Jennifer Monson, Brooklyn, New York 
Choreographer and creator of the Bird Brain Dance Project, age 42

Birds of a Feather

"Where I live, people fly a lot of homing pigeons. In the evenings I have watched bird formations spiral up, catch the light, suddenly turn white, and then disappear for a moment. Looking at this, I started thinking about navigation. In 2000 I created the Pigeon Project, the first of my Bird Brain Dance efforts, based on these experiences. The next year our tour was inspired by the migratory patterns of gray whales. In 2002, it was ospreys.

"I’m now focused on the flocking behavior of ducks and geese for spring 2004. I’m working with schools in Dallas, Houston, and Minneapolis. From September to the beginning of the tour, which follows the birds’ migration path, students will do one Bird Brain–related activity a month. They’ll go birdwatching with a volunteer or do some navigational activity. I’m also working with the Walker Art Center in Minneapolis to develop a resource guide that will teach about migration and navigation through dance.

"I start each of my Bird Brain events by asking the audience to close their eyes and orient themselves to north, or the ocean, or their home. We do a few other exercises and then start dancing. After the performances, there is a panel discussion with scientists, naturalists, sometimes poets.

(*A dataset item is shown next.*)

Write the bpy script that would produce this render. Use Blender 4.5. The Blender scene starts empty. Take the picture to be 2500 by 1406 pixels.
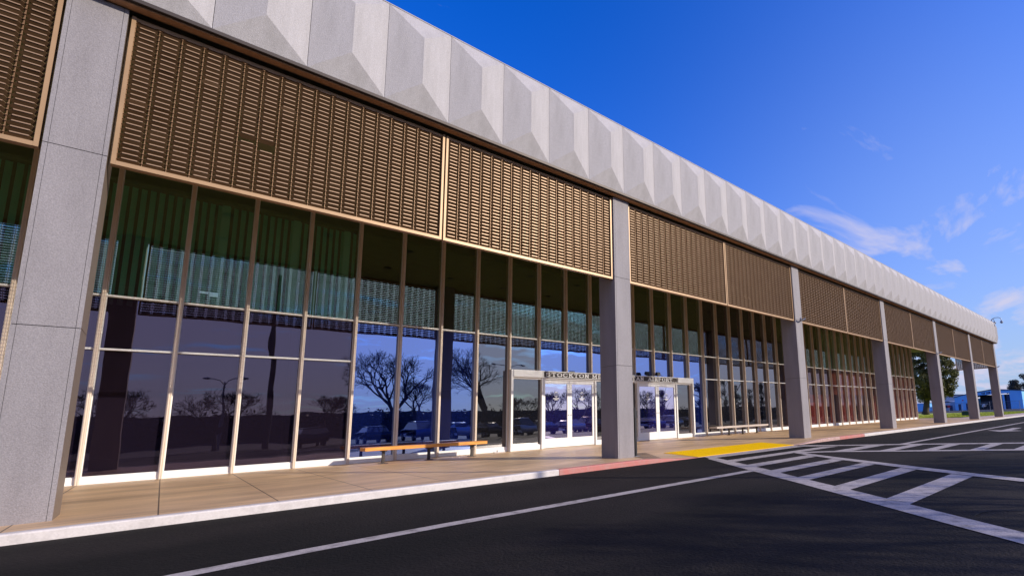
import bpy, bmesh, math, random
from mathutils import Vector, Matrix, Quaternion
random.seed(7)
C = bpy.context.scene.collection
SC = bpy.context.scene
# ------------------------------------------------------------------ camera
cd = bpy.data.cameras.new('camera'); cam = bpy.data.objects.new('camera', cd); C.objects.link(cam)
K = 0.80        # everything below is laid out in survey units; the last lines bring it to metres
Rr = Vector((0.7083, -0.7052, -0.0314)); Ff = Vector((0.7006, 0.6969, 0.1536)); Ff.normalize()
Rr = (Rr - Ff*Rr.dot(Ff)).normalized(); Up = Rr.cross(Ff)
cam.matrix_world = Matrix(((Rr.x, Up.x, -Ff.x, 0), (Rr.y, Up.y, -Ff.y, 0), (Rr.z, Up.z, -Ff.z, 1.285*K), (0, 0, 0, 1)))
cd.sensor_width = 36; cd.lens = 36*1182.95/2500; cd.clip_start = 0.05; cd.clip_end = 8000
cd.shift_x = (1250-1593.44)/2500; cd.shift_y = (833.07-703)/2500
SC.camera = cam
# ------------------------------------------------------------------ light
SUN_AZ = math.degrees(math.atan2(0.515, -0.857)); SUN_EL = 22.0
sd = Vector((0.515, -0.857, 0)).normalized()*math.cos(math.radians(SUN_EL)) + Vector((0, 0, math.sin(math.radians(SUN_EL))))
sl = bpy.data.lights.new('sun', 'SUN'); sun = bpy.data.objects.new('sun', sl); C.objects.link(sun)
sl.energy = 4.5; sl.angle = math.radians(0.5); sl.color = (1.0, 0.90, 0.76)
sun.rotation_mode = 'QUATERNION'; sun.rotation_quaternion = sd.to_track_quat('Z', 'Y')
SC.view_settings.view_transform = 'Standard'; SC.view_settings.look = 'None'
SC.view_settings.exposure = 0.0; SC.view_settings.gamma = 1.0
SC.cycles.max_bounces = 8; SC.cycles.transparent_max_bounces = 16
SC.cycles.caustics_reflective = False; SC.cycles.caustics_refractive = False

w = bpy.data.worlds.new('World'); SC.world = w; w.use_nodes = True
nt = w.node_tree; nt.nodes.clear()
def N(t, **k):
    n = nt.nodes.new(t)
    for a, b in k.items(): setattr(n, a, b)
    return n
def LK(a, b): nt.links.new(a, b)
def M(op, a, b=None, c=None, clamp=False):
    n = nt.nodes.new('ShaderNodeMath'); n.operation = op; n.use_clamp = clamp
    for i, v in enumerate((a, b, c)):
        if v is None: continue
        if isinstance(v, (int, float)): n.inputs[i].default_value = v
        else: nt.links.new(v, n.inputs[i])
    return n.outputs[0]
out = N('ShaderNodeOutputWorld'); bg = N('ShaderNodeBackground'); LK(bg.outputs[0], out.inputs[0])
sky = N('ShaderNodeTexSky'); sky.sky_type = 'NISHITA'; sky.sun_disc = False
sky.sun_elevation = math.radians(SUN_EL); sky.sun_rotation = math.radians(SUN_AZ)
sky.air_density = 1.0; sky.dust_density = 0.6; sky.ozone_density = 3.0; sky.altitude = 50
hs = N('ShaderNodeHueSaturation'); hs.inputs['Hue'].default_value = 0.503; hs.inputs['Saturation'].default_value = 1.60; hs.inputs['Value'].default_value = 1.0
LK(sky.outputs[0], hs.inputs['Color'])
tc = N('ShaderNodeTexCoord'); sx = N('ShaderNodeSeparateXYZ'); LK(tc.outputs['Generated'], sx.inputs[0])
zz = M('ADD', M('MAXIMUM', sx.outputs[2], 0.0), 0.13)
px = M('DIVIDE', sx.outputs[0], zz); py = M('DIVIDE', sx.outputs[1], zz)
cb = N('ShaderNodeCombineXYZ'); LK(M('MULTIPLY', px, 0.55), cb.inputs[0]); LK(M('MULTIPLY', py, 1.0), cb.inputs[1])
n1 = N('ShaderNodeTexNoise'); n1.inputs['Scale'].default_value = 3.1; n1.inputs['Detail'].default_value = 9; n1.inputs['Roughness'].default_value = 0.56; n1.inputs['Distortion'].default_value = 0.5
LK(cb.outputs[0], n1.inputs['Vector'])
n2 = N('ShaderNodeTexNoise'); n2.inputs['Scale'].default_value = 0.45; n2.inputs['Detail'].default_value = 2
LK(cb.outputs[0], n2.inputs['Vector'])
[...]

"Dancing is powerful; it’s how I experience my own wildness. My hope is that the audience gets turned on to the navigational phenomenon of birds, and how crucial it is to preserve and protect bird habitat. I want people to think about how their actions and their community can affect the birds that are stopping to rest near them."
—interview by Marilyn Berlin Snell 

Safe Haven: New Jersey was the first state to ban DDT, in 1968, but residual damage from the pesticide and from habitat loss landed the osprey on the state's endangered-species list six years later. Citizen groups built nesting platforms for the birds, which use them to rest during migration. Since 1974, the number of osprey pairs in the Garden State has rebounded from 68 to 340.